Reuters reports that many public pension plans are underperforming their investment assumptions.
U.S. public pension funds are cutting their expectations for investment returns over the next 30 years or more, but some do not expect to meet even the new targets over the coming decade.
After a long period of low interest rates, forecasts by investment analysts show the next 10 years will probably bring slower market growth, leading to reduced expectations for the $3.7 trillion of public pension assets.
But, as we’ve written before, there’s an understandable reluctance for public pension fund managers to change their investment assumptions.
Reuters notes,
But public pensions are wary of lowering their expected return rates, or the discount rate, too quickly because doing so would drastically increase costs for state and local governments and their employees, whose contributions form the funds.
Instead, the funds say they plan to make up for lower returns expected in the coming decade over the next 30 years or more.

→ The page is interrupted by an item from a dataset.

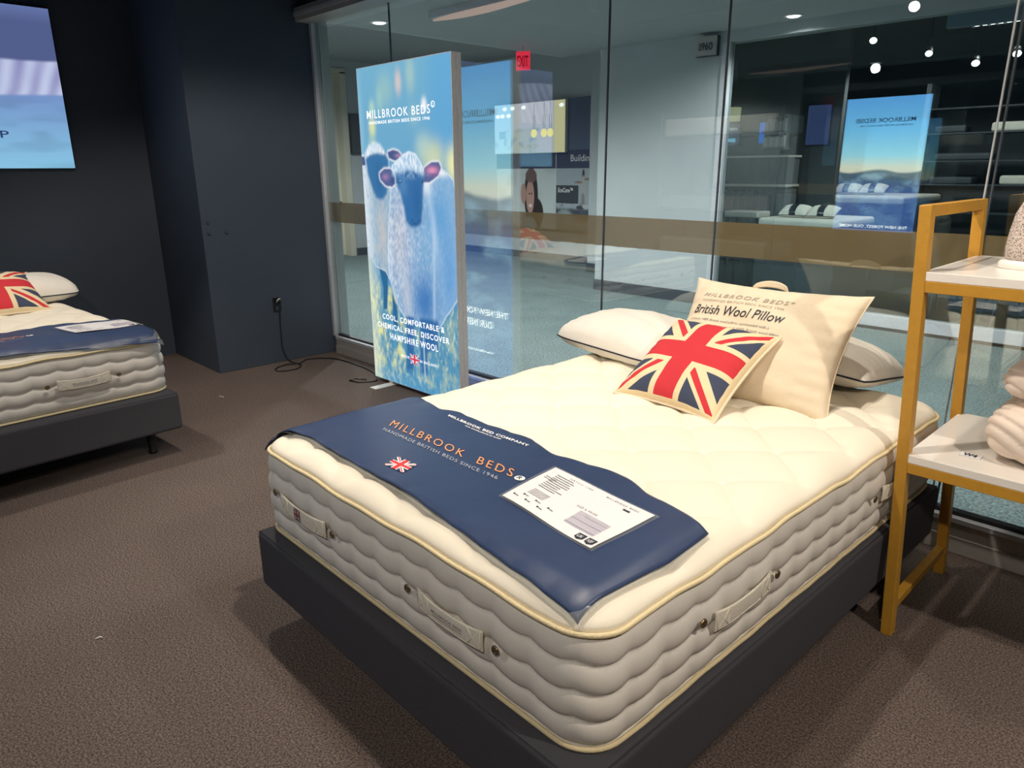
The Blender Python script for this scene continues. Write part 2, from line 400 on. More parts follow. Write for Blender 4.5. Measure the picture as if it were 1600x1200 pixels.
def side_pt(i, t_):
    x, y, nx, ny = OUT[i % len(OUT)]; s = ARC[i % len(OUT)]
    rows = 4; ph = s/0.125
    v = t_*rows + (0.19*abs(math.sin(PI*ph))-0.08)*math.sin(PI*min(1, max(0, t_)))**.5
    b = abs(math.sin(PI*v))**0.42
    row = int(v); puck = 0.84 + 0.16*abs(math.sin(PI*ph))**0.45
    d = 0.018*b*puck + 0.010*math.sin(PI*t_)
    z = ZB + 0.012 + (ZT-ZB-0.012+wob(s))*t_
    return (x+nx*d - nx*0.012, y+ny*d - ny*0.012, z)
def make_mattress(label):
    root = thing('mattress', label, 'mattress', group='tufted mattresses on charcoal bases')
    n = len(OUT); vs_ = []; fs = []
    NV = 52
    for j in range(NV+1):
        for i in range(n): vs_.append(side_pt(i, j/NV))
    ins = [0, .006, .014, .024, .036, .05, .066, .084] + [0.084 + (0.765-0.084)*((k+1)/58)**1.0 for k in range(58)]
    for d in ins:
        sx = max(0.0, (W_/2-d))/(W_/2); 
        for i in range(n):
            x, y, nx, ny = OUT[i]
            # shrink the outline towards a centre segment so that every ring keeps its distance
            cx = -W_/2; cyc = min(max(y, W_/2), L_-W_/2)
            f = max(0.0, 1 - d/(W_/2)) 
            X = cx + (x-cx)*f; Y = cyc + (y-cyc)*f
            s = ARC[i]
            z = top_z(X, Y) + wob(s)*max(0, 1-d/0.05)
            vs_.append((X, Y, z))
    R = NV+1+len(ins)
    for j in range(R-1):
        for i in range(n):
            k = (i+1) % n; fs.append((j*n+i, j*n+k, (j+1)*n+k, (j+1)*n+i))
    me = bpy.data.meshes.new('cover'); me.from_pydata(vs_, [], fs); me.update()
    me.materials.append(M['mesh_side']); me.materials.append(M['ticking'])
    me.polygons.foreach_set('material_index', [0]*(NV*n) + [1]*((R-1-NV)*n))
    o = bpy.data.objects.new('cover', me); C.objects.link(o); o.parent = root
    me.polygons.foreach_set('use_smooth', [True]*len(me.polygons))
    MB().add([(x, y, ZB+0.012) for x, y, _, _ in OUT], [tuple(range(n))[::-1]]).build('underside', M['mesh_side'], root)
    for nm, z, k in (('top_piping', ZT, 0.0), ('bottom_piping', ZB+0.008, 2.0)):
        pts = [(OUT[i][0]+OUT[i][2]*(0.004+0.3*wob(ARC[i]*1.7, k)), OUT[i][1]+OUT[i][3]*0.004, z+(wob(ARC[i], k) if z == ZT else 0)) for i in range(0, n, 2)]
        MB().tube(pts, 0.0062, 8, True).build(nm, M['piping'], root, True)
    # handles and vents
    def on_foot(u, v, off=0.0): return (u, -0.020-off, v)
    def on_side(u, v, off=0.0): return (0.020+off, u, v)
    def handle(fr, a, b, zc, kind):
        sg = 1 if b > a else -1
        def f(u, v):
            c = math.sin(PI*u); sagz = -0.008*c
            wv = 0.003*math.sin(9*u)
            e = 1-0.16*c
            return fr(lerp(a, b, u), zc + (v-0.5)*0.058*e + sagz + 0.0, 0.004+0.006*c**0.7 + 0.0015*math.sin(PI*v)+wv*0.3)
        h = grid('handle', 26, 6, f, M['strap'], root)
        so = h.modifiers.new('s', 'SOLIDIFY'); so.thickness = 0.003; so.offset = 0
        st = MB()
        for u0, u1 in ((0.03, 0.2), (0.8, 0.97)):
            c4 = [f(u0, .08), f(u1, .08), f(u1, .92), f(u0, .92)]
            o_ = Vector(fr(0, 0, 0.0025)) - Vector(fr(0, 0, 0))
            c4 = [Vector(p)+o_ for p in c4]
            st.tube([c4[0], c4[1], c4[2], c4[3]], 0.0013, 5, True)
            st.tube([c4[0], c4[2]], 0.0013, 5); st.tube([c4[1], c4[3]], 0.0013, 5)
        for v0 in (0.06, 0.94):
            st.tube([Vector(f(u/14, v0)) + (Vector(fr(0, 0, .0015))-Vector(fr(0, 0, 0))) for u in range(15)], 0.0014, 5)
        st.build('stitching', M['ticking'], h, True)
        off = Vector(fr(0, 0, 0.0035)) - Vector(fr(0, 0, 0))
        if kind == 'name':
            g_ = lambda x, y: Vector(f(x, y)) + off
            text('woven_name', 'MILLBROOK BEDS', g_, 0.27, 0.48, 0.46, 0.17, M['mid_ink'], h, 0.01, 1.1)
            text('woven_line', 'HANDMADE BRITISH BEDS SINCE 1946', g_, 0.28, 0.33, 0.44, 0.08, M['mid_ink'], h, 0.02)
        if kind == 'flag':
            grid('flag_patch', 6, 6, lambda u, v: Vector(f(0.36+0.13*u, 0.06+0.88*v))+off, M['flag_dark'], h)
        return h
    handle(on_foot, -1.345, -1.05, 0.535, 'flag')
    handle(on_foot, -0.575, -0.315, 0.527, 'name')
    handle(on_side, 0.425, 0.695, 0.535, 'plain')
    handle(on_side, 1.46, 1.73, 0.535, 'plain')
    for fr, u, z in ((on_foot, -1.385, .548), (on_foot, -1.01, .535), (on_foot, -0.62, .530), (on_foot, -0.272, .527),
                     (on_side, .372, .557), (on_side, .735, .535), (on_side, 1.40, .535), (on_side, 1.79, .535)):
        c = fr(u, z, 0.004); ax = 'y' if fr is on_foot else 'x'; sg = -1 if ax == 'y' else 1
        v_ = MB().lathe([(0.0125, 0), (0.0125, 0.002*sg), (0.0105, 0.0045*sg), (0.0075, 0.0045*sg), (0.0065, 0.002*sg), (0.004, 0.002*sg), (0.003, 0.004*sg)], c, 16, axis=ax)
        v_.build('air_vent', M['brass'], root, True)
    return root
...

There’s an obvious risk associated with hoping things will improve dramatically in the out years. The Washington Research Council has previously addressed this issue,
We discussed the rate of return issue in detail in an April 2011 policy brief, Reforming Public Pensions. As we noted then, “using their assumed interest rates, states discount future benefit costs. In short, states are expecting that investment returns will lessen the need for contributions to cover benefits. This assumption downplays the risk that returns will be down in a particular year.”
Professors of Finance Robert NovyMarx of the University of Chicago and Joshua Rauh of Northwestern “argue that, commensurate with the level of risk involved, public pensions should use the interest rate on Treasury securities to discount future payments.” Currently, those rates are less than 5 percent.
The risk of underperformance, Reuters writes, has grown in recent years.
Private-sector and public plans in Canada and Europe lowered their discount rates over the past two decades. But U.S. public pension funds maintained higher return expectations and put more of their money in risky assets to help achieve them, according to the Rockefeller Institute.
As a result, the potential impact of investment shortfalls, relative to government tax revenue, is now more than three times as large as it was in 1995, and about 10 times as large in 1985, the Rockefeller Institute found.
While Washington remains in better shape than many states, the risks should not be ignored.